Strain and Gain: Moiré Lattice Relaxation and Chemical Intercalation of 2D Heterostructures

Van Hove Charge Density Waves on Hexagonal Lattices and Kagome Superconductors
October 10, 2022

Monday, October 17, 2022 from 2:30-3:30 p.m.
Location: 325 Physics South Hall & Zoom
Speaker: Kwabena Bediako, University of California, Berkeley

Abstract: Atomically thin or two-dimensional (2D) materials can be assembled into bespoke heterostructures to produce some extraordinary physical phenomena. One exciting and relatively recent example is the formation of moiré superlattices from azimuthally misoriented layers. These moiré superlattices result in flat bands that lead to an array of correlated electronic phases. However, complex strain relaxation strongly influences the electronic states of the material. Precise characterization of these materials and their properties is therefore critical to the understanding of the physical and chemical behavior of these moiré materials (and 2D heterostructures in general). The talk will first discuss how spontaneous mechanical relaxation (atomic reconstruction) and resultant intralayer strain fields at moiré superlattices of twisted bilayer graphene and those of transition metal dichalcogenides have been quantitatively imaged using a newly developed technique—4D-STEM Bragg interferometry—and the impact of these mechanical deformations on the electronic band structure. The second part of the talk will discuss superlattices formed by chemically inserting transition metal ions between atomically thin layers as a means of synthesizing few-layer magnetic materials.
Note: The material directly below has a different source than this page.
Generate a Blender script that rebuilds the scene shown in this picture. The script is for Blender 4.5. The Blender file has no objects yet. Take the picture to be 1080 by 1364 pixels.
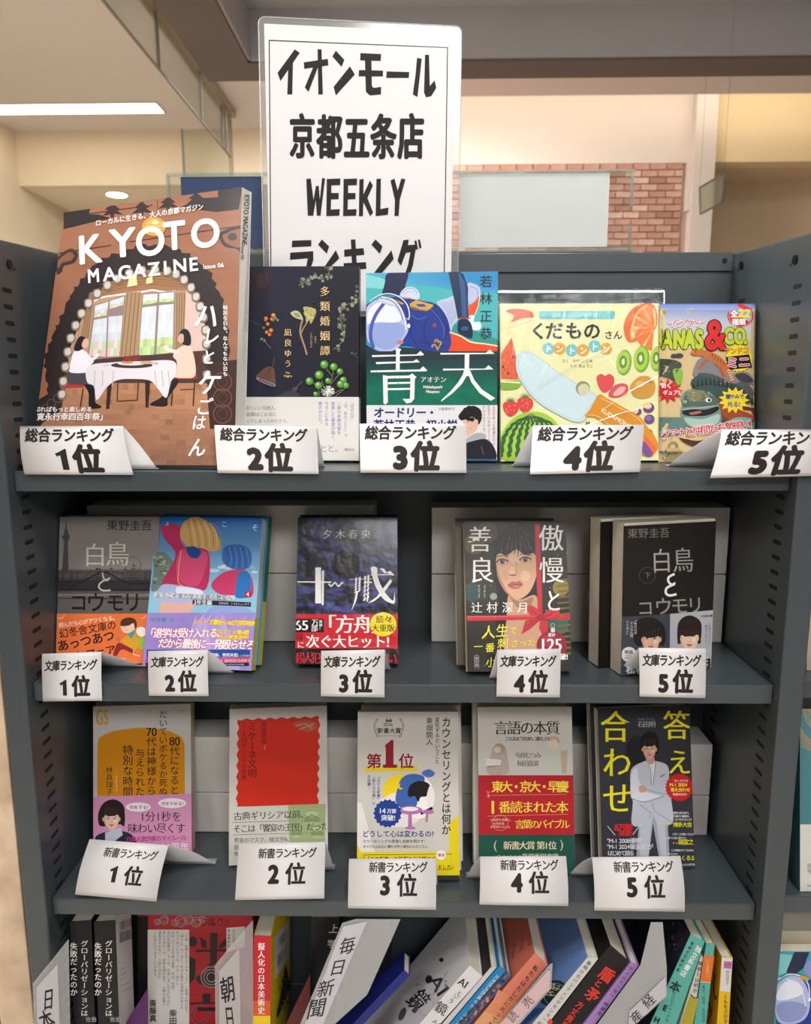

Bio: Kwabena was born in Ghana, West Africa. He moved to the US in 2004 for his undergraduate studies in Chemistry at Calvin University, MI, graduating with honors in 2008. In 2009, he began his graduate studies in Inorganic Chemistry with Prof. Daniel Nocera at MIT (and later Harvard University). After receiving his Ph.D. in 2015 from Harvard University, Kwabena began postdoctoral work in Prof. Philip Kim's group in the Department of Physics at Harvard. In July 2018, Kwabena joined the faculty of the UC Berkeley Department of Chemistry.